37. Someone in a skyscraper drops an egg on the boss’s car. The boss is mad. He asks you to investigate. You discover that a running video camera in the building recorded the egg passing by a 20th floor full-length window that is 3.00 m from ceiling to floor. Reviewing the tape you notice it takes 0.20 s for the egg to pass the window. Each “story” or “floor” of the building is 4.00 m. (a) From how high above the top of the window was the egg dropped? (From which floor?) (b) With what speed did the egg hit the car’s roof? (which was level with the floor of the 1st floor)
38. As a part of a movie stunt a stunt man hangs from the bottom of an elevator that is rising at a steady rate of 1.10 m/s.

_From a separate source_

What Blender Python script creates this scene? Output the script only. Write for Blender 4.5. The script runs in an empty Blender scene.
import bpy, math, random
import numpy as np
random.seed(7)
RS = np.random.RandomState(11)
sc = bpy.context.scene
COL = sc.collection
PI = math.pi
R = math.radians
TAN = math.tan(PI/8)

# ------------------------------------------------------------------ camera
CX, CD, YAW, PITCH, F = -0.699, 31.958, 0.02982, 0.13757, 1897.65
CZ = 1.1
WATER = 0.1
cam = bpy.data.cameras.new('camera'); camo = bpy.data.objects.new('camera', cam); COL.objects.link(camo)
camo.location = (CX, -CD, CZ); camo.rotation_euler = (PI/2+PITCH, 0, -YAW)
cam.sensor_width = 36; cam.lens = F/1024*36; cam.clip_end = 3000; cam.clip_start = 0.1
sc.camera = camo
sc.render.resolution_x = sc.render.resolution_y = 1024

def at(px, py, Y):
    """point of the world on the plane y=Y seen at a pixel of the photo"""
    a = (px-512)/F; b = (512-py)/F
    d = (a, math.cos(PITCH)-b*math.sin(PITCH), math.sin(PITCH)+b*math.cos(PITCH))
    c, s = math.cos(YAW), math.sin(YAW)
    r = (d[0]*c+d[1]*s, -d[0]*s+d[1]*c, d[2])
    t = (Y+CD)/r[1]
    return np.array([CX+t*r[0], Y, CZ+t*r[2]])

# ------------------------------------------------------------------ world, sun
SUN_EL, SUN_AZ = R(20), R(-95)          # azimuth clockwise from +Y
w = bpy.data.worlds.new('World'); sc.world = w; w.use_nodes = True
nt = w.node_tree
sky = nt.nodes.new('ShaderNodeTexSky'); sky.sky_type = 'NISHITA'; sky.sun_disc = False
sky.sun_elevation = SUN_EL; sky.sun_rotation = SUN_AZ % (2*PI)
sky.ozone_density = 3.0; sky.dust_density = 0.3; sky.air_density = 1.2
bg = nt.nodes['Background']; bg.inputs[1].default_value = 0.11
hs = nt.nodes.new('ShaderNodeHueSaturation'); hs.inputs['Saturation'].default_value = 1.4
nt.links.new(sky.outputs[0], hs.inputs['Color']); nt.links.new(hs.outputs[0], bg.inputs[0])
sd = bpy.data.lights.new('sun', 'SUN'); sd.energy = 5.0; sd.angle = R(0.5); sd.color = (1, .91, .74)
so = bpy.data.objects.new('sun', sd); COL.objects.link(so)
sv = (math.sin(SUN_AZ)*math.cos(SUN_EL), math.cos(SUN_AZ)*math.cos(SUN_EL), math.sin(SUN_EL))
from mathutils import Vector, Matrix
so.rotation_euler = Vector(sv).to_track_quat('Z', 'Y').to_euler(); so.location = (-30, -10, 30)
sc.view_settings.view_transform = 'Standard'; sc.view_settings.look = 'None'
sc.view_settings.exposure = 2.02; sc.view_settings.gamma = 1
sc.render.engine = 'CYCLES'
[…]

The man lets go of the elevator and drops in freefall for 1.50 s before being caught by a rope that is attached to the bottom of the elevator. (a) Calculate the speed of the man at the instant he is caught by the rope. (b) How long is the rope? (c) How much closer to the ground is the man at the instant he is caught by the rope than he was at the instant he let go of the elevator?
39. A tennis ball is dropped from 1.20 m above the ground. It rebounds to a height of 1.00 m. (a) With what velocity does it hit the ground? (b) With what velocity does it leave the ground? (c) If the ball were in contact with the ground for 0.010 s find its acceleration while touching the ground. (i.e. the acceleration of the "bounce")
40. Choose and solve one
of the following problems from your book pp. 42 – 47:
Chapter 2, Problems 12, 21, 22, 26, 28, 30, 40, 47, 60, 62, 64, 68, or 70
41. Choose and solve another one of the problems listed above.